Diese speziellen Bauten wecken das Interesse eines jeden, der eine Kamera mitführt. Dadurch wurden sie für mich zur Inspiration, mich für die Architekturfotografie zu interessieren.
Material und Techniken für die Architekturfotografie
Für Architekturfotos von hoher Qualität braucht es nebst dem Know-How folgende wichtige Gerätschaften:
Kamera mit hoher Auflösung und grossem Dynamikumfang
Ich nutze dazu eine digitale Mittelformatkamera. Das Mittelformat ist nicht wie es der Begriff andeutet kleiner, sondern grösser als das Vollformat. Die Grösse bezieht sich auf den Sensor. Dieser ist der grösste, welches die digitale Fotografie bietet und hat einen grösseren Dynamikumfang als die besten Vollformatkameras. Darunter versteht man die Fähigkeit, Unterschiede in den hellsten und dunkelsten Bereichen einer Szene detailreich und rauscharm darzustellen.
Objektive
Das Tilt-Shift-Objektiv ist ein DAS Werkzeug für einen Architekturfotografen. Dank der Möglichkeit, die Linse zu «verschieben», können stürzende Linien vermieden werden. Das lässt es zu, dass alle vertikalen Linien gerade erscheinen, während ein herkömmliches Objektiv beim «nach oben schauen» die Linien konvergieren lassen würde.

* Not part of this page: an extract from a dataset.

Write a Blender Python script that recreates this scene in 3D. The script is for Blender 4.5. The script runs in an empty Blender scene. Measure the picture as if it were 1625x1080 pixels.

Ich vermeide Brennweiten unter 24mm. Meiner Meinung nach sind extreme Weitwinkelaufnahmen nicht das richtige Mittel, um Räume darzustellen.
Nodalpunktadapter
Jetzt wird es kompliziert. Darum erwähne ich nur das Ergebnis bei der Verwendung eines solchen Geräts in der Architekturfotografie: Mithilfe einer korrekten Drehung um den Nodalpunkt, gelingen atemberaubende Panorama-Bilder mit unglaublich hoher Auflösung. Stellen Sie sich vor, dass Bilder mit mehreren hundert Megapixel riesengross gedruckt werden können und man selbst bei der Betrachtung aus sehr kurzer Distanz, jedes Detail erkennen kann. Das macht Eindruck!
Blitzlicht
Mobil und schnell einsatzbereit. Wenn man es subtil macht, lässt sich Blitzlicht mit dem vorhandenen Tageslicht gut mischen. Sei es auch nur, um Akzente zu setzen oder um die Helligkeit im Raum zu erhöhen. Ich nutze Geräte mit Akku und Funk-Auslöser. So kann ich auch von aussen Aufnahmen erstellen, während es innen blitzt.
Polfilter
Mit einem zirkularen Polfilter kann ich unschöne Reflexionen an Fenstern oder von Wasseroberflächen entfernen. Auch der Himmel wird in der Regel schöner abgebildet. Wer sich im Detail dafür interessiert, kann hier weitreichende Informationen nachlesen: https://www.edmundoptics.de/knowledge-center/application-notes/optics/introduction-to-polarization/
Vorgehen bei der Architekturfotografie
Idealerweise gehen wir gemeinsam durch folgende Phasen:
- Kennenlernen des Architekten und ggf. der Bewohner
- Gemeinsame Besichtigung
- Shot-List erstellen
- Terminplanung
- Fotografie vor Ort an verschiedenen Tagen
- Postproduktion: Bildbearbeitung, Bilder optimieren
- Bilder digital übergeben und archivieren
- Optional: Druck auf Fine Art Papiere
Näheres zur Bildbearbeitung
Jedes Bild besteht meistens aus mehreren Fotos. Vor Ort erstelle ich Belichtungsreihen, damit ich sowohl für die Schatten als auch für die Lichter, detailreiche Bilder habe. Diese Bilder werden dann in Adobe Photoshop zusammengeführt. Ich bin kein Fan von HDR (High Dynamic Range) Bildern. Sie sehen oft überzeichnet und unnatürlich aus. Zudem werden sie mit Automatismen erstellt. Ich führe meine Bilder manuell zusammen. D.H. ich helle dunkle Bereiche auf und dunkle helle Bereiche ab. Dazu nutze ich manuelle Überblendungen von den verschieden hell belichteten Fotos. So entstehen natürlichere Bilder.
Jedes Bild wird zudem noch retuschiert. Störendes wird entfernt.
Weiter achte ich darauf, dass Weisses wirklich weiss ist und dass die Farben natürlich und wahrheitsgetreu wiedergegeben werden.